S0vvertire le regole renderà la vita difficile per tutti, soprattutto se i risultati vanno al di la dell’immaginazione. Il professore si deve difendere dalle contraddizioni del sistema, lo sfruttamento mediatico, il giudizio di chi non vuol vedere ma rimanere chiuso nelle proprie convinzioni.
“La scuola di oggi spinge a odiare un sapere che non serve a vivere meglio, dovrebbe serve un luogo dove imparare a discernere tra ciò che vale e ciò che non vale, ma si è ridotta ad un calderone di attualità e conformismo che non incide sulla vita quotidiana dei ragazzi”

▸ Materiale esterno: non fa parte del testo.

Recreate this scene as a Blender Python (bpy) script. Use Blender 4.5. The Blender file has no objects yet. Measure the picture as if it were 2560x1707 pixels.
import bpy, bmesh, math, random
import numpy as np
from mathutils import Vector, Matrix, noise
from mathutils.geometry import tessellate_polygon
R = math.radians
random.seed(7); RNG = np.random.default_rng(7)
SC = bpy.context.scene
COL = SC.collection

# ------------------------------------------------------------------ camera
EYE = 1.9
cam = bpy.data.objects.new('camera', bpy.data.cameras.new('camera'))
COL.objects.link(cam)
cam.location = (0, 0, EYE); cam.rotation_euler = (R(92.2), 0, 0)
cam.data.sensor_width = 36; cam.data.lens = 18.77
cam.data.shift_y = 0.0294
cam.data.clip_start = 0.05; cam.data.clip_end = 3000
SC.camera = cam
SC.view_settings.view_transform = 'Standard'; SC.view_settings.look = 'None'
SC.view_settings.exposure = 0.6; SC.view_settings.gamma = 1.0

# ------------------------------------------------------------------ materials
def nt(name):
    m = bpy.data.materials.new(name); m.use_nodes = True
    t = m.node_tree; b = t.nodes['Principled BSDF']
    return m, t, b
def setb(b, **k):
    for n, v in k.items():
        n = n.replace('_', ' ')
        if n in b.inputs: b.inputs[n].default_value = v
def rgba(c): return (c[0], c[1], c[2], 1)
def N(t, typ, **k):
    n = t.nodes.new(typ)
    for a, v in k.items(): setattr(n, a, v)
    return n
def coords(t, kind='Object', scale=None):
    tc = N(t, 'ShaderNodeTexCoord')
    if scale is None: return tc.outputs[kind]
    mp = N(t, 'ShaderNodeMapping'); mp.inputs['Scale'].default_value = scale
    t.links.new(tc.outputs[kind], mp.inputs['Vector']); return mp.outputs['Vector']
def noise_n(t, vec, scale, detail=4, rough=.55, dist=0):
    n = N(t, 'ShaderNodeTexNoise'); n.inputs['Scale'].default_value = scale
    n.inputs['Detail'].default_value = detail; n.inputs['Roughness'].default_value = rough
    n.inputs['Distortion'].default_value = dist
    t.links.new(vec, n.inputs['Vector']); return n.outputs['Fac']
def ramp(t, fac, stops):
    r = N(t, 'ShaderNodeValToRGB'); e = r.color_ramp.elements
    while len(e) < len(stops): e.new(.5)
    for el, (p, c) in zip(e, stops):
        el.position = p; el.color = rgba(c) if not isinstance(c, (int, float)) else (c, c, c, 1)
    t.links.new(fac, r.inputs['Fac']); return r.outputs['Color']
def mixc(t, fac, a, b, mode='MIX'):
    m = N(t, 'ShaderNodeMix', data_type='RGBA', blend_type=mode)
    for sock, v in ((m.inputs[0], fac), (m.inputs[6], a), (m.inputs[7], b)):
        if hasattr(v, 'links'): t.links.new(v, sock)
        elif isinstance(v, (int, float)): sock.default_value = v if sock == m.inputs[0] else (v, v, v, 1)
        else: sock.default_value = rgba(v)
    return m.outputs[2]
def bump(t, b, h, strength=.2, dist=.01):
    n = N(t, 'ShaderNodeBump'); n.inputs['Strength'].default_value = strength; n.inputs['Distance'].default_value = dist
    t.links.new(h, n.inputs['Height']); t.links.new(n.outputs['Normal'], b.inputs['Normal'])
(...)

Il messaggio di Alessandro D’Avenia è senza dubbio provocatorio, spinge ad andare oltre, non fermarsi alle apparenze ma migliorare le relazioni, credere nell’aiuto reciproco per uscire dalla cecità dell’anima,
“Dipende dalla libertà, da quanto amiamo e decidiamo di amare. Cogliere che cosa abbiamo in comune con una stella, con una farfalla, con un altro uomo e ampliare quel legame. Solo cosi la vita svela il suo mistero: non è vivisezionando che si scoprono le cose ma vivendo insieme a loro. Scoprire un aspetto della realtà è conoscere voi stessi perché per ricreare la vita bisogna prima accoglierla dentro di se.”
È senza dubbio un romanzo ben scritto e non potrebbe essere altrimenti, Alessandro D’Avenia conosce molto bene la materia e i trucchi del mestiere. Il suo è uno stile forte incisivo, privo di sbavature, va diritto al punto, non ammette errori ne distrazioni, sa come tenere alta l’attenzione del lettore. I dialoghi sono importanti, articolati e non sempre facili da seguire, vista la complessità degli argomenti di non sempre facile comprensione.
Il mio giudizio finale? Lo ammetto, mi ha commossa, non mi capitava da tempo. In quanto a Omero e i suoi ragazzi lascio a te l’onore e l’onere di chiudere il libro.